Copy each line of the listing below exactly.

Start

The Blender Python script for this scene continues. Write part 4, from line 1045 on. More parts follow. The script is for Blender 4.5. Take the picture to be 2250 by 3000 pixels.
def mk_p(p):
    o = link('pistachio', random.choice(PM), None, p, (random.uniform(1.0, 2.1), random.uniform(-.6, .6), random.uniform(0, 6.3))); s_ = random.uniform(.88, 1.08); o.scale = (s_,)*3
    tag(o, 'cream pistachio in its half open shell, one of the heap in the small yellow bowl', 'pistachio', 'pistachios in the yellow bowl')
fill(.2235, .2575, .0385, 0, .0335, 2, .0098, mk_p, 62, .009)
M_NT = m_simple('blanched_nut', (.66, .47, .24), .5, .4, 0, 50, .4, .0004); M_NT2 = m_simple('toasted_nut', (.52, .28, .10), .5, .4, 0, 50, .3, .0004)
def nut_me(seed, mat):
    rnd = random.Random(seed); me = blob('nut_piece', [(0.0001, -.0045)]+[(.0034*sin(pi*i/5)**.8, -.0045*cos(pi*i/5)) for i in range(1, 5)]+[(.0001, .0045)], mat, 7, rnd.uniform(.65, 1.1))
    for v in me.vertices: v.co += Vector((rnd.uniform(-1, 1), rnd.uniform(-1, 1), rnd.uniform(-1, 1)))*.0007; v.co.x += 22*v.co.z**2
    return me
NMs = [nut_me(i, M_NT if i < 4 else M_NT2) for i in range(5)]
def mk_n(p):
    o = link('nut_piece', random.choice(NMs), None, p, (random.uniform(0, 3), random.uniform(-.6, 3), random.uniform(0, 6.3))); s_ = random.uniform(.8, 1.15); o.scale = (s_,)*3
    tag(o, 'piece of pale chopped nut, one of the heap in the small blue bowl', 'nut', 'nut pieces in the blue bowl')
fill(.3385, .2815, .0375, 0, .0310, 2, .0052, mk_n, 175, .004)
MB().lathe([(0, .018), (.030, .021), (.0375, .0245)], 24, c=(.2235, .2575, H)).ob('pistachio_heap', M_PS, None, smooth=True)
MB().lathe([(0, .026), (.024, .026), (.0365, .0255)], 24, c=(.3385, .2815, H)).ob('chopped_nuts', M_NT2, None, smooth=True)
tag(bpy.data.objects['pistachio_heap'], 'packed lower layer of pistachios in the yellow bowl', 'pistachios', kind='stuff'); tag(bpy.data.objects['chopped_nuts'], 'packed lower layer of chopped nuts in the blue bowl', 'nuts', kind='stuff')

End

**Reply:**
The Blender Python script for this scene continues. Write part 4, from line 1045 on. More parts follow. The script is for Blender 4.5. Take the picture to be 2250 by 3000 pixels.
def mk_p(p):
    o = link('pistachio', random.choice(PM), None, p, (random.uniform(1.0, 2.1), random.uniform(-.6, .6), random.uniform(0, 6.3))); s_ = random.uniform(.88, 1.08); o.scale = (s_,)*3
    tag(o, 'cream pistachio in its half open shell, one of the heap in the small yellow bowl', 'pistachio', 'pistachios in the yellow bowl')
fill(.2235, .2575, .0385, 0, .0335, 2, .0098, mk_p, 62, .009)
M_NT = m_simple('blanched_nut', (.66, .47, .24), .5, .4, 0, 50, .4, .0004); M_NT2 = m_simple('toasted_nut', (.52, .28, .10), .5, .4, 0, 50, .3, .0004)
def nut_me(seed, mat):
    rnd = random.Random(seed); me = blob('nut_piece', [(0.0001, -.0045)]+[(.0034*sin(pi*i/5)**.8, -.0045*cos(pi*i/5)) for i in range(1, 5)]+[(.0001, .0045)], mat, 7, rnd.uniform(.65, 1.1))
    for v in me.vertices: v.co += Vector((rnd.uniform(-1, 1), rnd.uniform(-1, 1), rnd.uniform(-1, 1)))*.0007; v.co.x += 22*v.co.z**2
    return me
NMs = [nut_me(i, M_NT if i < 4 else M_NT2) for i in range(5)]
def mk_n(p):
    o = link('nut_piece', random.choice(NMs), None, p, (random.uniform(0, 3), random.uniform(-.6, 3), random.uniform(0, 6.3))); s_ = random.uniform(.8, 1.15); o.scale = (s_,)*3
    tag(o, 'piece of pale chopped nut, one of the heap in the small blue bowl', 'nut', 'nut pieces in the blue bowl')
fill(.3385, .2815, .0375, 0, .0310, 2, .0052, mk_n, 175, .004)
MB().lathe([(0, .018), (.030, .021), (.0375, .0245)], 24, c=(.2235, .2575, H)).ob('pistachio_heap', M_PS, None, smooth=True)
MB().lathe([(0, .026), (.024, .026), (.0365, .0255)], 24, c=(.3385, .2815, H)).ob('chopped_nuts', M_NT2, None, smooth=True)
tag(bpy.data.objects['pistachio_heap'], 'packed lower layer of pistachios in the yellow bowl', 'pistachios', kind='stuff'); tag(bpy.data.objects['chopped_nuts'], 'packed lower layer of chopped nuts in the blue bowl', 'nuts', kind='stuff')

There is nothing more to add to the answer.